The notable word in the paragraph above is 'appearing' as I think multitasking, by definition, means one cannot devote 100% of one's attention to more than one task at a time.  As I write this I happen to be watching Match of the Day 2 and I know that this blog is taking a lot longer to write than if I was not looking up every time a goal is scored!  A perfect example of how not to multitask.  In my opinion multitasking is rarely effective, where a focus of attention is required, in achieving time saved and a better quality of work, than working on the same tasks sequentially.

A very important aspect of context switching is not the fact that what you are doing changes, but the fact that some amount of time is used up in getting your mind into a state of focus and readiness for the new task.  In testing, this may extend to getting your environment set up for the new task as well as having to start thinking about something new.  With several context switches per day this wasted time can soon add up.

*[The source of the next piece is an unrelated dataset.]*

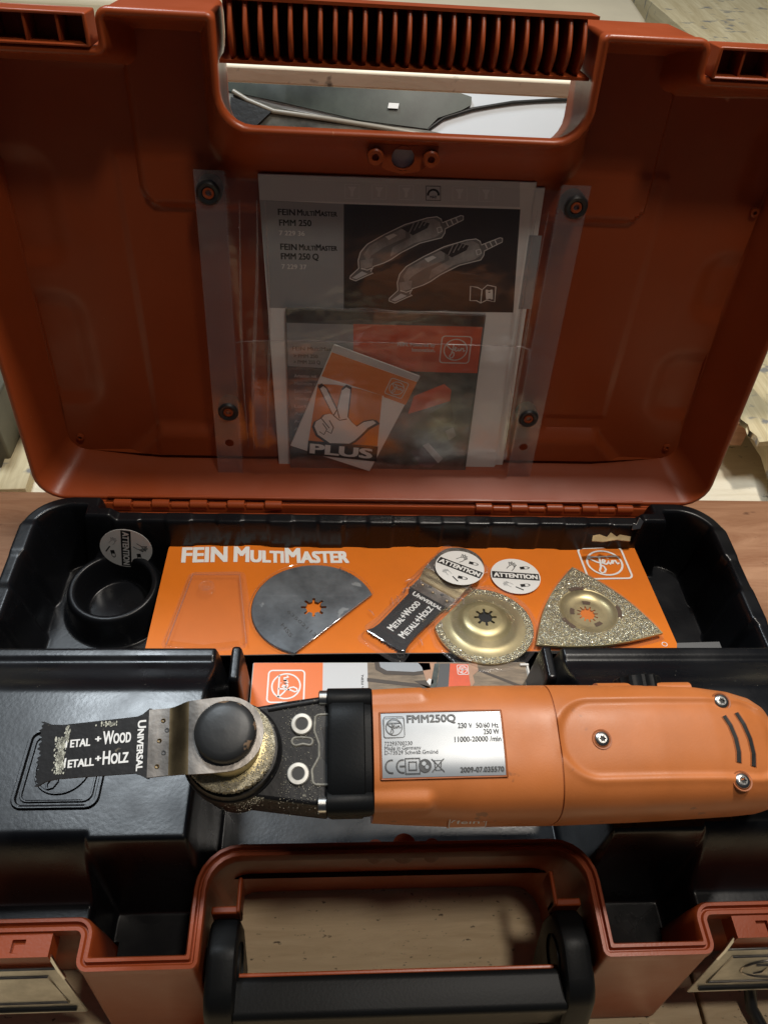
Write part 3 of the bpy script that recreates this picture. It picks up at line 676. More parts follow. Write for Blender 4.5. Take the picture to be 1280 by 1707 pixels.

Interruptions can come in many forms such as meetings, background conversations, questions, lunch, phone calls, and e-mails to name a few.  There are measures you can take to minimise these interruptions such as wearing headphones and turning off e-mail.  Some people use The Pomodoro Technique so they should be left alone for at least 20 minutes at a time.

Personally, I feel  there are positives in having at least two things to work on (but not at the same time) so that if what you're working on becomes blocked then you can start work on the second.  The key is to remain in control of this switching so as to limit the time 'wasted' in re focusing on the new task.

One of my weaknesses (if it can be seen as such) is that I find it difficult to say no to someone who asks me to look into something for them.  Sometimes I even welcome the interruption if I happen to be stuck in a rut with what I'm currently doing.

Going forward I feel I need to be more aware of my own context switches and I will be trying to reduce these only to those which are absolutely necessary or beneficial, and I would urge everyone to do the same.


  1. Great article Andy.

    I have seen this problem so many times and part of the issue is that interruptions and context switching is trivialised as a fact of life. It is actually a fact of culture - some organisations take this very seriously, not by introducing rules, but by example. If a CEO is careful when they need your time and doesn't simply switch you into their own request, the behaviour quickly spreads through the organisation.

    I also wrote on this subject

  2. Cheers for your comment Steve. After another busy day at work I realise that context switching effectively is a lot easier in theory than in practice!